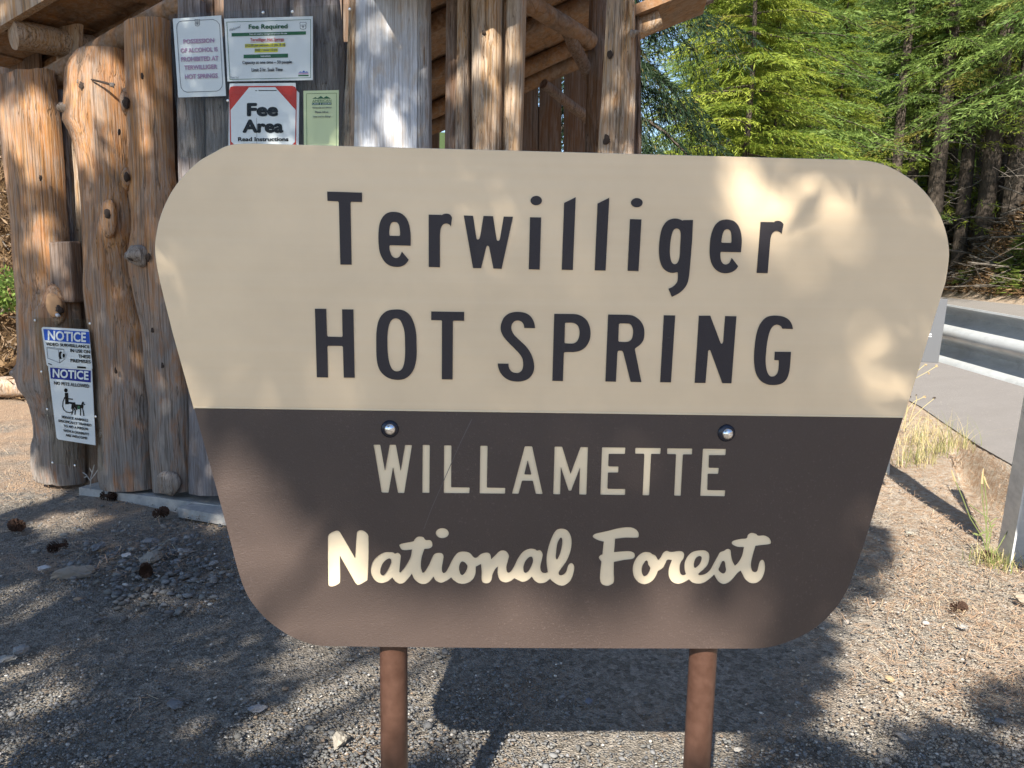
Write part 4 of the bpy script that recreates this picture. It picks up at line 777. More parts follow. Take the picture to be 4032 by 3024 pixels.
FIR = leafmat('fir_needles', (.085, .15, .034), (.26, .36, .085), .46); FIR_SHADED = leafmat('shaded_fir_needles', (.012, .030, .014), (.030, .055, .022), .2)  # the hemlock's shade is put into its darker needle colour
FIRY = leafmat('yellow_green_needles', (.12, .18, .022), (.36, .41, .06), .42)
BARK = mat('conifer_bark', rough=.95, spec=.1); t = NT(BARK); bn = t.noise(t.coord('Object', (14, 14, 3)), 2, 6, .7, .5); t.color(t.mix(t.ramp(bn, [(.3, 0), (.7, 1)]), (.022, .018, .014), (.12, .098, .08))); t.bump(bn, .8, .03)
DEADW = mat('dead_branch_wood', rough=.9, spec=.15); t = NT(DEADW); bn = t.noise(t.coord('Object'), 6, 4, .6); t.color(t.mix(bn, (.06, .05, .042), (.22, .195, .165)))
def unit(v): return v / (np.linalg.norm(v, axis=-1, keepdims=True) + 1e-9)
def leaves(P, D, L, Wd, rng, droop=.0):
    """P base points, D directions: one narrow kite per point"""
    N = len(P); D = unit(D + np.array([0, 0, -droop])); S = unit(np.cross(D, unit(rng.normal(size=(N, 3))))); L = L[:, None]; w = Wd[:, None]
    V = np.stack([P, P + D * L * .4 + S * w * .5, P + D * L, P + D * L * .4 - S * w * .5], 1).reshape(-1, 3)
    return V, np.arange(4 * N).reshape(-1, 4)
def frond(L, rng, ntw=20, leafL=.12, leafW=.021, twl=.34, droop=.26, step=.036, hang=.5):
    """one fan-shaped conifer bough along +x that droops; returns leaf base points, directions, lengths, widths and stem polyline"""
    P = []; D = []
    f = lambda x: np.array([x, .04 * math.sin(3 * x), .06 * x - droop * x * x / L])
    for k in range(ntw):
        u = .10 + .90 * (k + rng.random() * .6) / ntw; b = f(u * L)
        for sd in (-1, 1):
            tl = L * twl * (1 - .75 * u) * rng.uniform(.6, 1.25) + .12; a = math.radians(rng.uniform(38, 66)) * sd
            d = np.array([math.cos(a), math.sin(a), rng.uniform(-.25, .12)])
            for j in range(max(2, int(tl / step))):
                v = (j + rng.random()) * step; p = b + d * v + np.array([0, 0, -hang * v * v])
                dd = d + np.array([rng.normal() * .35, rng.normal() * .35 + (.5 if j % 2 else -.5) * .8, -hang * 2 * v + rng.normal() * .25]); P.append(p); D.append(dd)
    for j in range(int(L / step * 1.2)):
        u = rng.uniform(.2, 1); P.append(f(u * L)); D.append(np.array([1, rng.normal() * .6, rng.normal() * .35]))
    P, D = np.array(P), np.array(D); N = len(P)
    return P, D, leafL * rng.uniform(.6, 1.25, N), leafW * rng.uniform(.7, 1.3, N), [f(L * i / 5) for i in range(6)]
def rot_z(a):
    c, s = math.cos(a), math.sin(a); return np.array([[c, -s, 0], [s, c, 0], [0, 0, 1.0]])
def crown_arrays(h, z0, lmax, nb, rng, pitch=(-.15, .2), taper=.75, dens=1.0, fl=2.2, **kw):
    fr = [frond(fl, rng, **kw) for _ in range(6)]; VV = []; TT = []; stems = []
    for i in range(int(nb * 1.7)):
        inner = i >= nb; u = (rng.random()) if inner else (i + rng.random()) / nb; z = z0 + (h - z0) * u; l = lmax * (1 - (z - 0) / (h * 1.02)) ** taper * rng.uniform(.6, 1.15) + .25
        if inner: l = rng.uniform(.45, 1.0) * min(1, l)
        az = i * 2.399 + rng.normal() * .4; pt = rng.uniform(*pitch); sc = l / fl
        P, D, L, Wd, st = fr[rng.integers(6)]; Rm = rot_z(az) @ np.array([[math.cos(pt), 0, -math.sin(pt)], [0, 1, 0], [math.sin(pt), 0, math.cos(pt)]])
        keep = rng.random(len(P)) < dens * rng.uniform(.7, 1)
        k = max(.75, min(1.15, sc)); Pw = (P[keep] * sc) @ Rm.T + np.array([0, 0, z]); Dw = D[keep] @ Rm.T
        V, _ = leaves(Pw, Dw, L[keep] * k, Wd[keep] * k, rng); VV.append(V)
        tone = np.clip(rng.uniform(.05, .75) + rng.normal(size=keep.sum()) * .2, 0, 1); yl = (rng.random(keep.sum()) < .03) * rng.uniform(.2, .6, keep.sum()) if rng.random() > .03 else np.full(keep.sum(), rng.uniform(.3, .6))
        TT.append(np.repeat(np.stack([tone, yl, 0 * tone, 1 + 0 * tone], -1), 4, 0)); None if inner else stems.append([(q * sc) @ Rm.T + np.array([0, 0, z]) for q in st])
    V = np.concatenate(VV); return V, np.arange(len(V)).reshape(-1, 4), np.concatenate(TT), stems
class TreeKind:
    def __init__(s, h, z0, lmax, nb, r, m, seed, stemfrac=1.0, dead=0, **kw):
        rng = np.random.default_rng(seed); s.h = h
        V, Q, T, stems = crown_arrays(h, z0, lmax, nb, rng, **kw)
        s.crown = np_mesh('crown', V, Q, m, None, False, T)
        tb = MB(); zs = np.linspace(-1.0, h * .97, 12)
        tb.tube([(.12 * nz(z, seed, 1, .25), .12 * nz(z, seed, 2, .25), z) for z in zs], [max(.02, r * (1.15 if z < .5 else 1) * (1 - z / h) ** .85) for z in zs], 9, True, .12, seed)
        for i, st in enumerate(stems):
            if rng.random() < stemfrac: tb.tube(st, [.022 * (1 - j / 6) + .004 for j in range(len(st))], 4, False)
        s.trunk = autosmooth(tb.build('trunk', BARK), 60)
        db = MB(); dz = s.dead_top = dead
        for i in range(int(dead * 4)):
            z = rng.uniform(.8, dead); az = rng.uniform(0, 6.28); l = rng.uniform(.5, 2.3); d = np.array([math.cos(az), math.sin(az), rng.uniform(-.35, .3)])
            p0 = np.array([0, 0, z]); p1 = p0 + d * l * .5 + [0, 0, rng.normal() * .1]; p2 = p0 + d * l + [0, 0, -.15 * l]; db.tube([p0, p1, p2], [.014, .009, .003], 4, False)
            for k in range(3):
                u = rng.uniform(.3, .95); q = p0 + (p2 - p0) * u; e = unit(d + rng.normal(size=3) * .8) * l * .3; db.tube([q, q + e], [.006, .002], 3, False)
        s.dead = db.build('dead_branches', DEADW) if dead else None
        s.first = True
    def place(s, x, y, z, label, group, scale=1.0, az=0.0, name='conifer_tree', lean=0):
        root = bpy.data.objects.new(name, None); COL.objects.link(root); root.location = (x, y, z); root.scale = (scale,) * 3; root.rotation_euler = (lean, 0, az); tag(root, label, 'tree', group)
        for o in (s.crown, s.trunk, s.dead):
            if o is None: continue
            c = o if s.first else o.copy()
            if not s.first: COL.objects.link(c)
            c.parent = root
        s.first = False; return root
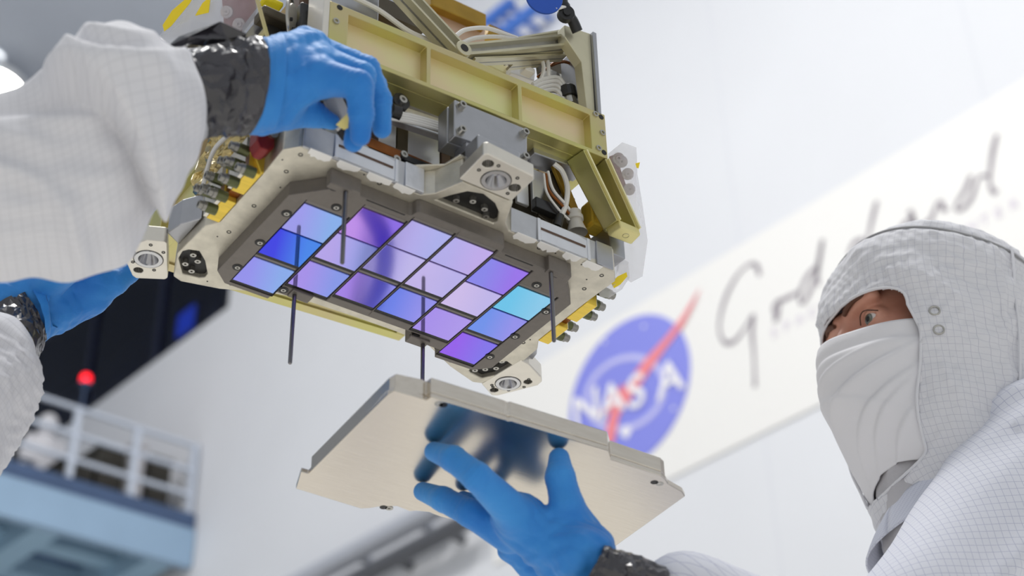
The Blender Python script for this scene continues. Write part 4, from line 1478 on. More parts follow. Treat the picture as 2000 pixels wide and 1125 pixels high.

+++

• **Exercise**:
Transcribe all of the entries word for word, but skip any pictures they contain.

• **Solution**:
Write part 4 of the bpy script that recreates this picture. It picks up at line 777. More parts follow. Take the picture to be 4032 by 3024 pixels.
FIR = leafmat('fir_needles', (.085, .15, .034), (.26, .36, .085), .46); FIR_SHADED = leafmat('shaded_fir_needles', (.012, .030, .014), (.030, .055, .022), .2)  # the hemlock's shade is put into its darker needle colour
FIRY = leafmat('yellow_green_needles', (.12, .18, .022), (.36, .41, .06), .42)
BARK = mat('conifer_bark', rough=.95, spec=.1); t = NT(BARK); bn = t.noise(t.coord('Object', (14, 14, 3)), 2, 6, .7, .5); t.color(t.mix(t.ramp(bn, [(.3, 0), (.7, 1)]), (.022, .018, .014), (.12, .098, .08))); t.bump(bn, .8, .03)
DEADW = mat('dead_branch_wood', rough=.9, spec=.15); t = NT(DEADW); bn = t.noise(t.coord('Object'), 6, 4, .6); t.color(t.mix(bn, (.06, .05, .042), (.22, .195, .165)))
def unit(v): return v / (np.linalg.norm(v, axis=-1, keepdims=True) + 1e-9)
def leaves(P, D, L, Wd, rng, droop=.0):
    """P base points, D directions: one narrow kite per point"""
    N = len(P); D = unit(D + np.array([0, 0, -droop])); S = unit(np.cross(D, unit(rng.normal(size=(N, 3))))); L = L[:, None]; w = Wd[:, None]
    V = np.stack([P, P + D * L * .4 + S * w * .5, P + D * L, P + D * L * .4 - S * w * .5], 1).reshape(-1, 3)
    return V, np.arange(4 * N).reshape(-1, 4)
def frond(L, rng, ntw=20, leafL=.12, leafW=.021, twl=.34, droop=.26, step=.036, hang=.5):
    """one fan-shaped conifer bough along +x that droops; returns leaf base points, directions, lengths, widths and stem polyline"""
    P = []; D = []
    f = lambda x: np.array([x, .04 * math.sin(3 * x), .06 * x - droop * x * x / L])
    for k in range(ntw):
        u = .10 + .90 * (k + rng.random() * .6) / ntw; b = f(u * L)
        for sd in (-1, 1):
            tl = L * twl * (1 - .75 * u) * rng.uniform(.6, 1.25) + .12; a = math.radians(rng.uniform(38, 66)) * sd
            d = np.array([math.cos(a), math.sin(a), rng.uniform(-.25, .12)])
            for j in range(max(2, int(tl / step))):
                v = (j + rng.random()) * step; p = b + d * v + np.array([0, 0, -hang * v * v])
                dd = d + np.array([rng.normal() * .35, rng.normal() * .35 + (.5 if j % 2 else -.5) * .8, -hang * 2 * v + rng.normal() * .25]); P.append(p); D.append(dd)
    for j in range(int(L / step * 1.2)):
        u = rng.uniform(.2, 1); P.append(f(u * L)); D.append(np.array([1, rng.normal() * .6, rng.normal() * .35]))
    P, D = np.array(P), np.array(D); N = len(P)
    return P, D, leafL * rng.uniform(.6, 1.25, N), leafW * rng.uniform(.7, 1.3, N), [f(L * i / 5) for i in range(6)]
def rot_z(a):
    c, s = math.cos(a), math.sin(a); return np.array([[c, -s, 0], [s, c, 0], [0, 0, 1.0]])
def crown_arrays(h, z0, lmax, nb, rng, pitch=(-.15, .2), taper=.75, dens=1.0, fl=2.2, **kw):
    fr = [frond(fl, rng, **kw) for _ in range(6)]; VV = []; TT = []; stems = []
    for i in range(int(nb * 1.7)):
        inner = i >= nb; u = (rng.random()) if inner else (i + rng.random()) / nb; z = z0 + (h - z0) * u; l = lmax * (1 - (z - 0) / (h * 1.02)) ** taper * rng.uniform(.6, 1.15) + .25
        if inner: l = rng.uniform(.45, 1.0) * min(1, l)
        az = i * 2.399 + rng.normal() * .4; pt = rng.uniform(*pitch); sc = l / fl
        P, D, L, Wd, st = fr[rng.integers(6)]; Rm = rot_z(az) @ np.array([[math.cos(pt), 0, -math.sin(pt)], [0, 1, 0], [math.sin(pt), 0, math.cos(pt)]])
        keep = rng.random(len(P)) < dens * rng.uniform(.7, 1)
        k = max(.75, min(1.15, sc)); Pw = (P[keep] * sc) @ Rm.T + np.array([0, 0, z]); Dw = D[keep] @ Rm.T
        V, _ = leaves(Pw, Dw, L[keep] * k, Wd[keep] * k, rng); VV.append(V)
        tone = np.clip(rng.uniform(.05, .75) + rng.normal(size=keep.sum()) * .2, 0, 1); yl = (rng.random(keep.sum()) < .03) * rng.uniform(.2, .6, keep.sum()) if rng.random() > .03 else np.full(keep.sum(), rng.uniform(.3, .6))
        TT.append(np.repeat(np.stack([tone, yl, 0 * tone, 1 + 0 * tone], -1), 4, 0)); None if inner else stems.append([(q * sc) @ Rm.T + np.array([0, 0, z]) for q in st])
    V = np.concatenate(VV); return V, np.arange(len(V)).reshape(-1, 4), np.concatenate(TT), stems
class TreeKind:
    def __init__(s, h, z0, lmax, nb, r, m, seed, stemfrac=1.0, dead=0, **kw):
        rng = np.random.default_rng(seed); s.h = h
        V, Q, T, stems = crown_arrays(h, z0, lmax, nb, rng, **kw)
        s.crown = np_mesh('crown', V, Q, m, None, False, T)
        tb = MB(); zs = np.linspace(-1.0, h * .97, 12)
        tb.tube([(.12 * nz(z, seed, 1, .25), .12 * nz(z, seed, 2, .25), z) for z in zs], [max(.02, r * (1.15 if z < .5 else 1) * (1 - z / h) ** .85) for z in zs], 9, True, .12, seed)
        for i, st in enumerate(stems):
            if rng.random() < stemfrac: tb.tube(st, [.022 * (1 - j / 6) + .004 for j in range(len(st))], 4, False)
        s.trunk = autosmooth(tb.build('trunk', BARK), 60)
        db = MB(); dz = s.dead_top = dead
        for i in range(int(dead * 4)):
            z = rng.uniform(.8, dead); az = rng.uniform(0, 6.28); l = rng.uniform(.5, 2.3); d = np.array([math.cos(az), math.sin(az), rng.uniform(-.35, .3)])
            p0 = np.array([0, 0, z]); p1 = p0 + d * l * .5 + [0, 0, rng.normal() * .1]; p2 = p0 + d * l + [0, 0, -.15 * l]; db.tube([p0, p1, p2], [.014, .009, .003], 4, False)
            for k in range(3):
                u = rng.uniform(.3, .95); q = p0 + (p2 - p0) * u; e = unit(d + rng.normal(size=3) * .8) * l * .3; db.tube([q, q + e], [.006, .002], 3, False)
        s.dead = db.build('dead_branches', DEADW) if dead else None
        s.first = True
    def place(s, x, y, z, label, group, scale=1.0, az=0.0, name='conifer_tree', lean=0):
        root = bpy.data.objects.new(name, None); COL.objects.link(root); root.location = (x, y, z); root.scale = (scale,) * 3; root.rotation_euler = (lean, 0, az); tag(root, label, 'tree', group)
        for o in (s.crown, s.trunk, s.dead):
            if o is None: continue
            c = o if s.first else o.copy()
            if not s.first: COL.objects.link(c)
            c.parent = root
        s.first = False; return root
The Blender Python script for this scene continues. Write part 4, from line 1478 on. More parts follow. Treat the picture as 2000 pixels wide and 1125 pixels high.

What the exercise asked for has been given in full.